> [The exercise]: Reproduce each line of the material precisely.
[Data extract start]
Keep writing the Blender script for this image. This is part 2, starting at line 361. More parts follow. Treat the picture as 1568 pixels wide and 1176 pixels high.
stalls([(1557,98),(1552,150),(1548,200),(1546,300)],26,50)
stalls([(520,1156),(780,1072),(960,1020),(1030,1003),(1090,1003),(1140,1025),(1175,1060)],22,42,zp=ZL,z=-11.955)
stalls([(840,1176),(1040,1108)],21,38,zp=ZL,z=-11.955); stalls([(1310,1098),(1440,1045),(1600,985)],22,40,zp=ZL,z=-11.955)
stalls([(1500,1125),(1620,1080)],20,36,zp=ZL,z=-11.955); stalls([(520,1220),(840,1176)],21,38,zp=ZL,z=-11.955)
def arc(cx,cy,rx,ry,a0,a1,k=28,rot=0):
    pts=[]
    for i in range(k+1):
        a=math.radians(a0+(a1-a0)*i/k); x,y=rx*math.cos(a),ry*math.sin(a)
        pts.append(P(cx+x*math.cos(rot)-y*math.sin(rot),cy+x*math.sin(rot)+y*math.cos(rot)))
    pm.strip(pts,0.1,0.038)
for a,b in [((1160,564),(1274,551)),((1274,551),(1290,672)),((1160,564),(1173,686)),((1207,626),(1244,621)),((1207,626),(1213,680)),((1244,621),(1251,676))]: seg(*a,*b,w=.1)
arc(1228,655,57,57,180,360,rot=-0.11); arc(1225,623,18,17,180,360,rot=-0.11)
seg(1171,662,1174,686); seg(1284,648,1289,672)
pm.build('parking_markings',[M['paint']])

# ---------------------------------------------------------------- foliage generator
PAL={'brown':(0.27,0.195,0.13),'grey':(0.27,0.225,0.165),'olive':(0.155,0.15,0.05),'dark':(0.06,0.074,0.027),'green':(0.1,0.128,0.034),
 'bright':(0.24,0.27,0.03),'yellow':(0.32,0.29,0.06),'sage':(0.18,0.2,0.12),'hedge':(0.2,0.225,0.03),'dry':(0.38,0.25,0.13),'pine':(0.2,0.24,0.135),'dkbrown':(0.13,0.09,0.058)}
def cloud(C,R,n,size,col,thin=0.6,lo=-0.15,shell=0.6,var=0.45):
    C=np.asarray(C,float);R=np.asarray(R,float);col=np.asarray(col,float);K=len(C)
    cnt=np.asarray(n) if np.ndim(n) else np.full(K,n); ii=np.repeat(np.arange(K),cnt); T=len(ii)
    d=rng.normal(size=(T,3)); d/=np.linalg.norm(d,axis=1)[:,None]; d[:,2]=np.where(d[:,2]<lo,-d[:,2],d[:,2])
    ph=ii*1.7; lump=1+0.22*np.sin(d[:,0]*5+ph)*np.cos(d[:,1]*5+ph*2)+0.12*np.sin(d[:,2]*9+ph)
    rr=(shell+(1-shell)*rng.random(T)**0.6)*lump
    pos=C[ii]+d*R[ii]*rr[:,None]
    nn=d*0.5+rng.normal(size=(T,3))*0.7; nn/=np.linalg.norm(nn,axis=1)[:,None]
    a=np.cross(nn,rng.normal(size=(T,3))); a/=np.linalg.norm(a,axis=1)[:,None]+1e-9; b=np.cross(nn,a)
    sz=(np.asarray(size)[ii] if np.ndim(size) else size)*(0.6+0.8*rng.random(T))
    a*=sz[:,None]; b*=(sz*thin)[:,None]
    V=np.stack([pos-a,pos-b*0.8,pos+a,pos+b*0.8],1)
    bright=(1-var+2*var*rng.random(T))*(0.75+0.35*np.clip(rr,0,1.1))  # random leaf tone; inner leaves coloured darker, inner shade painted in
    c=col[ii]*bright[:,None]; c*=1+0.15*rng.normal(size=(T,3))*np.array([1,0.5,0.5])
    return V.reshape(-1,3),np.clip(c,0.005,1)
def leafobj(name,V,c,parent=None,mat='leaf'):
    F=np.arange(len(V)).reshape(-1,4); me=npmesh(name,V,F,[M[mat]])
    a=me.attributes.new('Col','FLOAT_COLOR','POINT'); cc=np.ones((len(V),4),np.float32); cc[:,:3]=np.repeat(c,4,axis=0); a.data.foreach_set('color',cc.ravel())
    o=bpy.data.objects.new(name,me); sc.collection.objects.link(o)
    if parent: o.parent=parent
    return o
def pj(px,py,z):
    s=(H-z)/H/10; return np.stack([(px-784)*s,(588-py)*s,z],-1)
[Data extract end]
> [Solution to this exercise]:
Keep writing the Blender script for this image. This is part 2, starting at line 361. More parts follow. Treat the picture as 1568 pixels wide and 1176 pixels high.
stalls([(1557,98),(1552,150),(1548,200),(1546,300)],26,50)
stalls([(520,1156),(780,1072),(960,1020),(1030,1003),(1090,1003),(1140,1025),(1175,1060)],22,42,zp=ZL,z=-11.955)
stalls([(840,1176),(1040,1108)],21,38,zp=ZL,z=-11.955); stalls([(1310,1098),(1440,1045),(1600,985)],22,40,zp=ZL,z=-11.955)
stalls([(1500,1125),(1620,1080)],20,36,zp=ZL,z=-11.955); stalls([(520,1220),(840,1176)],21,38,zp=ZL,z=-11.955)
def arc(cx,cy,rx,ry,a0,a1,k=28,rot=0):
    pts=[]
    for i in range(k+1):
        a=math.radians(a0+(a1-a0)*i/k); x,y=rx*math.cos(a),ry*math.sin(a)
        pts.append(P(cx+x*math.cos(rot)-y*math.sin(rot),cy+x*math.sin(rot)+y*math.cos(rot)))
    pm.strip(pts,0.1,0.038)
for a,b in [((1160,564),(1274,551)),((1274,551),(1290,672)),((1160,564),(1173,686)),((1207,626),(1244,621)),((1207,626),(1213,680)),((1244,621),(1251,676))]: seg(*a,*b,w=.1)
arc(1228,655,57,57,180,360,rot=-0.11); arc(1225,623,18,17,180,360,rot=-0.11)
seg(1171,662,1174,686); seg(1284,648,1289,672)
pm.build('parking_markings',[M['paint']])

# ---------------------------------------------------------------- foliage generator
PAL={'brown':(0.27,0.195,0.13),'grey':(0.27,0.225,0.165),'olive':(0.155,0.15,0.05),'dark':(0.06,0.074,0.027),'green':(0.1,0.128,0.034),
 'bright':(0.24,0.27,0.03),'yellow':(0.32,0.29,0.06),'sage':(0.18,0.2,0.12),'hedge':(0.2,0.225,0.03),'dry':(0.38,0.25,0.13),'pine':(0.2,0.24,0.135),'dkbrown':(0.13,0.09,0.058)}
def cloud(C,R,n,size,col,thin=0.6,lo=-0.15,shell=0.6,var=0.45):
    C=np.asarray(C,float);R=np.asarray(R,float);col=np.asarray(col,float);K=len(C)
    cnt=np.asarray(n) if np.ndim(n) else np.full(K,n); ii=np.repeat(np.arange(K),cnt); T=len(ii)
    d=rng.normal(size=(T,3)); d/=np.linalg.norm(d,axis=1)[:,None]; d[:,2]=np.where(d[:,2]<lo,-d[:,2],d[:,2])
    ph=ii*1.7; lump=1+0.22*np.sin(d[:,0]*5+ph)*np.cos(d[:,1]*5+ph*2)+0.12*np.sin(d[:,2]*9+ph)
    rr=(shell+(1-shell)*rng.random(T)**0.6)*lump
    pos=C[ii]+d*R[ii]*rr[:,None]
    nn=d*0.5+rng.normal(size=(T,3))*0.7; nn/=np.linalg.norm(nn,axis=1)[:,None]
    a=np.cross(nn,rng.normal(size=(T,3))); a/=np.linalg.norm(a,axis=1)[:,None]+1e-9; b=np.cross(nn,a)
    sz=(np.asarray(size)[ii] if np.ndim(size) else size)*(0.6+0.8*rng.random(T))
    a*=sz[:,None]; b*=(sz*thin)[:,None]
    V=np.stack([pos-a,pos-b*0.8,pos+a,pos+b*0.8],1)
    bright=(1-var+2*var*rng.random(T))*(0.75+0.35*np.clip(rr,0,1.1))  # random leaf tone; inner leaves coloured darker, inner shade painted in
    c=col[ii]*bright[:,None]; c*=1+0.15*rng.normal(size=(T,3))*np.array([1,0.5,0.5])
    return V.reshape(-1,3),np.clip(c,0.005,1)
def leafobj(name,V,c,parent=None,mat='leaf'):
    F=np.arange(len(V)).reshape(-1,4); me=npmesh(name,V,F,[M[mat]])
    a=me.attributes.new('Col','FLOAT_COLOR','POINT'); cc=np.ones((len(V),4),np.float32); cc[:,:3]=np.repeat(c,4,axis=0); a.data.foreach_set('color',cc.ravel())
    o=bpy.data.objects.new(name,me); sc.collection.objects.link(o)
    if parent: o.parent=parent
    return o
def pj(px,py,z):
    s=(H-z)/H/10; return np.stack([(px-784)*s,(588-py)*s,z],-1)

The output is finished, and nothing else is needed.